### Exercise requirements:
Skipping all pictures, set down the lines of the listing from the first through the one with "S = bpy.context.scene".
# start of Input data
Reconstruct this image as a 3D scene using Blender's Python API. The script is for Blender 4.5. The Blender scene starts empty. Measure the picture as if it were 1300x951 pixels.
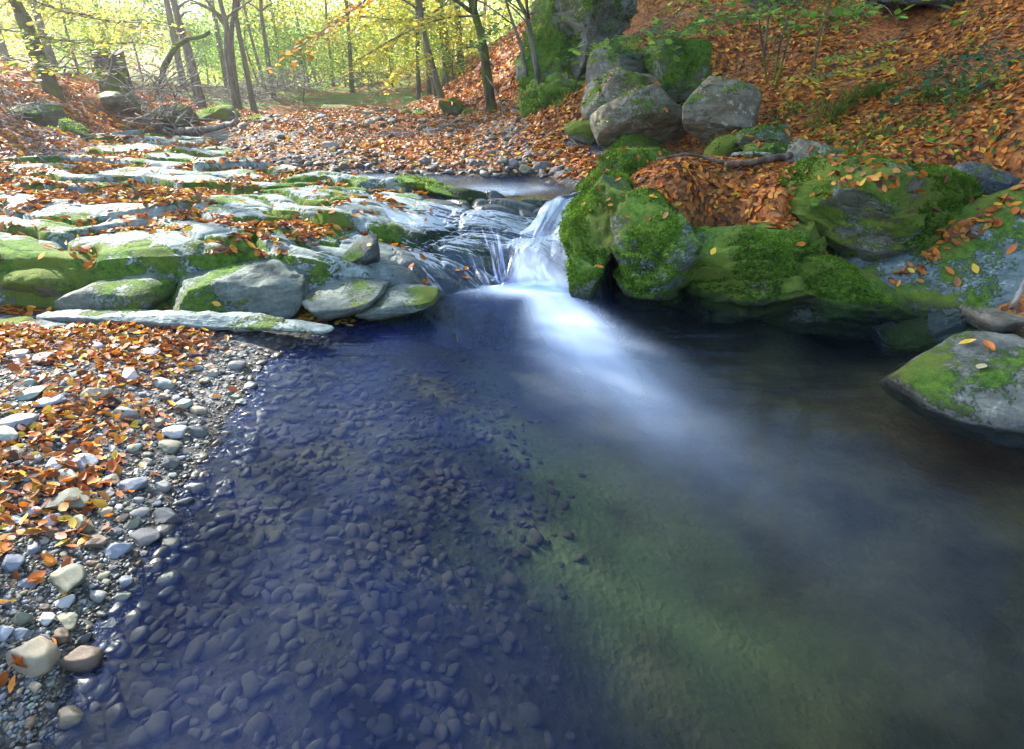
import bpy, bmesh, math, random
import numpy as np
from mathutils import Vector, Matrix, Euler
from mathutils.bvhtree import BVHTree
R = math.radians
C = bpy.context.scene.collection
S = bpy.context.scene

# ------------------------------------------------------------------ camera, sky, sun, exposure
CAMZ, PITCH, F = 1.25, R(24), 722.0
cam = bpy.data.objects.new('camera', bpy.data.cameras.new('camera')); C.objects.link(cam)
cam.location = (0, 0, CAMZ); cam.rotation_euler = (R(90) - PITCH, 0, 0)
cam.data.lens = 36 * F / 1300; cam.data.sensor_width = 36; cam.data.sensor_fit = 'HORIZONTAL'
cam.data.shift_y = -45.5 / 1300; cam.data.clip_start = .05; cam.data.clip_end = 1000
S.camera = cam
SUN = Vector((-.64, .50, .60)).normalized()
world = bpy.data.worlds.new("World"); S.world = world; world.use_nodes = True
wn = world.node_tree; bg = wn.nodes['Background']; sky = wn.nodes.new('ShaderNodeTexSky')
sky.sky_type = 'NISHITA'; sky.sun_disc = False
sky.sun_elevation = math.asin(SUN.z); sky.sun_rotation = math.atan2(SUN.x, SUN.y)
sky.dust_density = 1.0; sky.ozone_density = 2.0
wn.links.new(sky.outputs[0], bg.inputs[0]); bg.inputs[1].default_value = .15
sun = bpy.data.objects.new('sun', bpy.data.lights.new('sun', 'SUN')); C.objects.link(sun)
sun.data.energy = 5; sun.data.angle = R(.5); sun.data.color = (1, .95, .86)
sun.rotation_euler = SUN.to_track_quat('Z', 'Y').to_euler(); sun.location = SUN * 50
S.view_settings.view_transform = 'Standard'; S.view_settings.look = 'None'
S.view_settings.exposure = 2.25; S.view_settings.gamma = 1
cy = S.cycles
cy.use_denoising = True; cy.max_bounces = 6; cy.diffuse_bounces = 3; cy.glossy_bounces = 2
cy.transmission_bounces = 3; cy.transparent_max_bounces = 12; cy.volume_bounces = 0
cy.caustics_reflective = False; cy.caustics_refractive = False; cy.sample_clamp_indirect = 6

# ------------------------------------------------------------------ measuring helpers
cp, sp = math.cos(PITCH), math.sin(PITCH)
def ray(u, v):
    dx, dv = (u - 650) / F, (430 - v) / F
    return np.array([dx, cp + dv * sp, -sp + dv * cp])
def at_z(u, v, z):
    r = ray(u, v); t = (z - CAMZ) / r[2]; return np.array([0, 0, CAMZ]) + r * t
def at_y(u, v, y):
    r = ray(u, v); t = y / r[1]; return np.array([0, 0, CAMZ]) + r * t
def proj(x, y, z):
    dz = z - CAMZ
    d = y * cp - dz * sp; d = np.where(d < .05, .05, d)
    return 650 + F * x / d, 430 - F * (y * sp + dz * cp) / d
def ppm(y, z=.3):          # metres per photo pixel at that distance
    return (y * cp - (z - CAMZ) * sp) / F

def hsh(ix, iy, iz, seed):
    h = (ix * 374761393 + iy * 668265263 + iz * 2147483647 + seed * 974634777) & 0xffffffff
    h = ((h ^ (h >> 13)) * 1274126177) & 0xffffffff
    h = ((h ^ (h >> 16)) * 2246822519) & 0xffffffff
    return ((h ^ (h >> 15)) & 0xffffff) / float(0xffffff)
def noise(p, seed=0):
    p = np.asarray(p, float); i = np.floor(p).astype(np.int64); f = p - i
    f = f * f * f * (f * (f * 6 - 15) + 10); r = 0
    for a in (0, 1):
        for b in (0, 1):
            for c in (0, 1):
                w = (f[:, 0] if a else 1 - f[:, 0]) * (f[:, 1] if b else 1 - f[:, 1]) * (f[:, 2] if c else 1 - f[:, 2])
                r = r + w * hsh(i[:, 0] + a, i[:, 1] + b, i[:, 2] + c, seed)
    return r * 2 - 1
def fbm(p, sc, oct=4, seed=0, gain=.5):
    p = np.asarray(p, float) * sc; a, r, n = 1., 0, 0
    for k in range(oct):
        r = r + a * noise(p + 17.3 * k, seed + k); n += a; a *= gain; p = p * 2.03
    return r / n
def xyz(x, y, z=0): return np.stack([x, y, np.zeros_like(x) + z], 1)
def sstep(a, b, x):
    t = np.clip((x - a) / (b - a), 0, 1); return t * t * (3 - 2 * t)
def tps(pts, lam=.002):
    pts = np.array(pts, float); n = len(pts); X = pts[:, :2]
    def ph(r2): return np.where(r2 > 1e-12, .5 * r2 * np.log(r2 + 1e-12), 0)
    K = ph(((X[:, None] - X[None]) ** 2).sum(2)) + lam * np.eye(n)
    P = np.c_[np.ones(n), X]; A = np.block([[K, P], [P.T, np.zeros((3, 3))]])
    w = np.linalg.solve(A, np.r_[pts[:, 2], 0, 0, 0])
    def f(x, y):
        out = w[n] + w[n + 1] * x + w[n + 2] * y
        for k in range(n): out = out + w[k] * ph((x - X[k, 0]) ** 2 + (y - X[k, 1]) ** 2)
        return out
    return f
def in_poly(u, v, poly):
    c = np.zeros(u.shape, bool); n = len(poly)
    for i in range(n):
        x1, y1 = poly[i]; x2, y2 = poly[(i + 1) % n]
        if y1 == y2: continue
        c ^= ((y1 > v) != (y2 > v)) & (u < (x2 - x1) * (v - y1) / (y2 - y1) + x1)
    return c
def pl_dist(x, y, P):       # signed distance to a polyline (positive to its right, i.e. towards the camera for left-to-right lines)
    best = np.full(x.shape, 1e9); sg = np.ones(x.shape)
    for i in range(len(P) - 1):
        ax, ay = P[i][:2]; bx, by = P[i + 1][:2]; dx, dy = bx - ax, by - ay
        t = np.clip(((x - ax) * dx + (y - ay) * dy) / (dx * dx + dy * dy), 0, 1)
        d = np.hypot(x - ax - t * dx, y - ay - t * dy)
        s = np.where((x - ax) * dy - (y - ay) * dx >= 0, 1., -1.)
        m = d < best; best = np.where(m, d, best); sg = np.where(m, s, sg)
    return best * sg

# ------------------------------------------------------------------ mesh + tagging helpers
def mesh(name, V, Fc, mat=None, attrs=None, smooth=True):
    V = np.asarray(V, np.float32); Fc = np.asarray(Fc, np.int32); k = Fc.shape[1]
    me = bpy.data.meshes.new(name); me.vertices.add(len(V)); me.vertices.foreach_set('co', V.ravel())
    me.loops.add(Fc.size); me.loops.foreach_set('vertex_index', Fc.ravel())
    me.polygons.add(len(Fc)); me.polygons.foreach_set('loop_start', np.arange(len(Fc), dtype=np.int32) * k)
    me.polygons.foreach_set('use_smooth', np.full(len(Fc), smooth))
    for nm, a in (attrs or {}).items():
        a = np.asarray(a, np.float32)
        if a.ndim == 1:
            at = me.attributes.new(nm, 'FLOAT', 'POINT'); at.data.foreach_set('value', a)
        else:
            at = me.attributes.new(nm, 'FLOAT_COLOR', 'POINT'); at.data.foreach_set('color', np.c_[a, np.ones(len(a))].astype(np.float32).ravel())
    me.update(calc_edges=True)
    if mat: me.materials.append(mat)
    return me
def link(name, me, parent=None):
    o = bpy.data.objects.new(name, me); C.objects.link(o)
    if parent: o.parent = parent
    return o
def tag(o, label=None, cat=None, group=None, kind=None):
    for k, v in (('label', label), ('category', cat), ('group', group), ('kind', kind)):
        if v: o[k] = v
    return o
def empty(name, loc=(0, 0, 0), rz=0):
    o = bpy.data.objects.new(name, None); C.objects.link(o); o.location = loc; o.rotation_euler = (0, 0, rz); o.empty_display_size = .1
    return o
def grid_faces(nr, nc):
    a = np.arange(nr * nc).reshape(nr, nc)
    return np.stack([a[:-1, :-1], a[:-1, 1:], a[1:, 1:], a[1:, :-1]], -1).reshape(-1, 4)

# ------------------------------------------------------------------ material helpers
class NT:
    def __init__(s, name):
        s.m = bpy.data.materials.new(name); s.m.use_nodes = True; s.t = s.m.node_tree; s.t.nodes.clear()
        s.out = s.n('OutputMaterial')
    def n(s, typ, **kw):
        nd = s.t.nodes.new('ShaderNode' + typ)
        for k, v in kw.items(): setattr(nd, k, v)
        return nd
    def l(s, a, b): s.t.links.new(a, b)
    def put(s, sock, v):
        if isinstance(v, bpy.types.NodeSocket): s.l(v, sock)
        elif isinstance(v, (tuple, list)) and len(v) == 3 and sock.type == 'RGBA': sock.default_value = (*v, 1)
        else: sock.default_value = v
    def math(s, op, a, b=0, clamp=False):
        nd = s.n('Math', operation=op, use_clamp=clamp); s.put(nd.inputs[0], a); s.put(nd.inputs[1], b); return nd.outputs[0]
    def mix(s, f, a, b, mode='MIX'):
        nd = s.n('MixRGB', blend_type=mode); s.put(nd.inputs[0], f); s.put(nd.inputs[1], a); s.put(nd.inputs[2], b); return nd.outputs[0]
    def mr(s, v, a, b, c=0., d=1., smooth=True):
        nd = s.n('MapRange', interpolation_type='SMOOTHSTEP' if smooth else 'LINEAR'); s.put(nd.inputs[0], v)
        for i, q in enumerate((a, b, c, d)): nd.inputs[i + 1].default_value = q
        return nd.outputs[0]
    def noise(s, scale, detail=4, rough=.55, vec=None, dist=0):
        nd = s.n('TexNoise'); nd.inputs['Scale'].default_value = scale; nd.inputs['Detail'].default_value = detail
        nd.inputs['Roughness'].default_value = rough; nd.inputs['Distortion'].default_value = dist
        s.l(vec if vec is not None else s.pos(), nd.inputs['Vector']); return nd.outputs[0]
    def voro(s, scale, feat='F1', vec=None, out=0):
        nd = s.n('TexVoronoi', feature=feat); nd.inputs['Scale'].default_value = scale
        s.l(vec if vec is not None else s.pos(), nd.inputs['Vector']); return nd.outputs[out]
    def pos(s):
        if not hasattr(s, '_p'): s._p = s.n('NewGeometry')
        return s._p.outputs['Position']
    def nrm(s): s.pos(); return s._p.outputs['Normal']
    def sep(s, v): nd = s.n('SeparateXYZ'); s.l(v, nd.inputs[0]); return nd.outputs
    def mapv(s, sc, vec=None, rot=(0, 0, 0)):
        nd = s.n('Mapping'); nd.inputs['Scale'].default_value = sc; nd.inputs['Rotation'].default_value = rot
        s.l(vec if vec is not None else s.pos(), nd.inputs[0]); return nd.outputs[0]
    def attr(s, nm, fac=True): nd = s.n('Attribute', attribute_name=nm); return nd.outputs['Fac' if fac else 'Color']
    def bump(s, h, strength=.5, dist=.01, prev=None):
        nd = s.n('Bump'); nd.inputs['Strength'].default_value = strength; nd.inputs['Distance'].default_value = dist
        s.l(h, nd.inputs['Height'])
        if prev is not None: s.l(prev, nd.inputs['Normal'])
        return nd.outputs[0]
    def princ(s, col, rough=.8, normal=None, spec=.5):
        nd = s.n('BsdfPrincipled'); s.put(nd.inputs['Base Color'], col); s.put(nd.inputs['Roughness'], rough)
        s.put(nd.inputs['Specular IOR Level'], spec)
        if normal is not None: s.l(normal, nd.inputs['Normal'])
        return nd.outputs[0]
    def ramp(s, f, stops):
        nd = s.n('ValToRGB'); e = nd.color_ramp.elements
        while len(e) < len(stops): e.new(.5)
        for el, (p, c) in zip(e, stops): el.position = p; el.color = (*c, 1)
        s.put(nd.inputs[0], f); return nd.outputs[0]
    def done(s, sh): s.l(sh, s.out.inputs[0]); return s.m

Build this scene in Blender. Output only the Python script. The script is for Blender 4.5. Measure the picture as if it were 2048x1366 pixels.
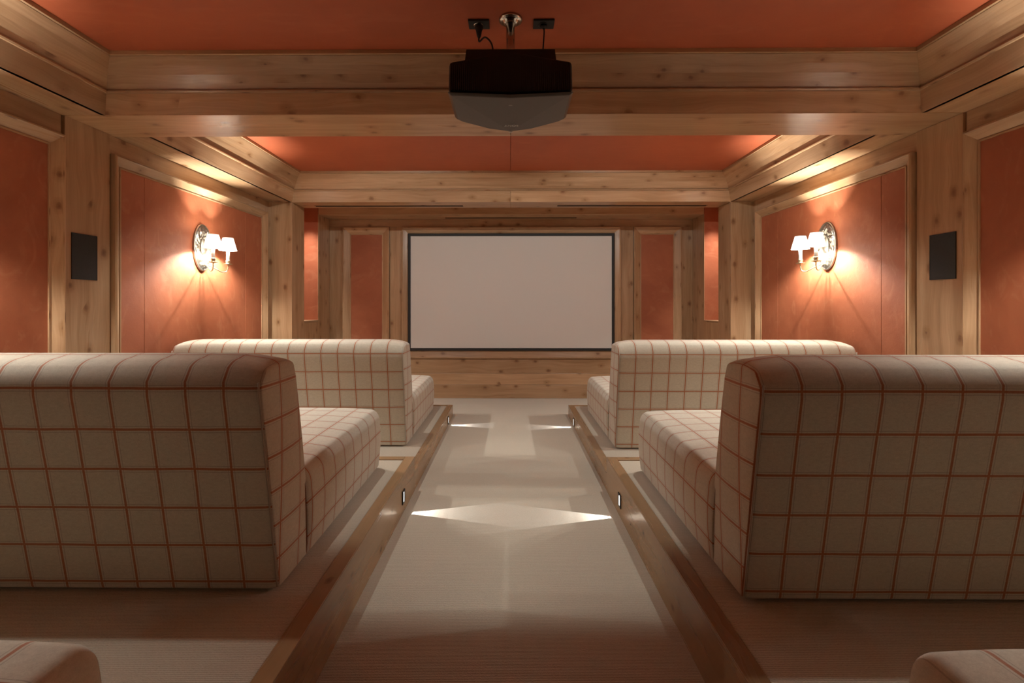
# end of Input data
### Response to this exercise:
Reconstruct this image as a 3D scene using Blender's Python API. The script is for Blender 4.5. The Blender scene starts empty. Measure the picture as if it were 1300x951 pixels.
import bpy, bmesh, math, random
import numpy as np
from mathutils import Vector, Matrix, Euler
from mathutils.bvhtree import BVHTree
R = math.radians
C = bpy.context.scene.collection
S = bpy.context.scene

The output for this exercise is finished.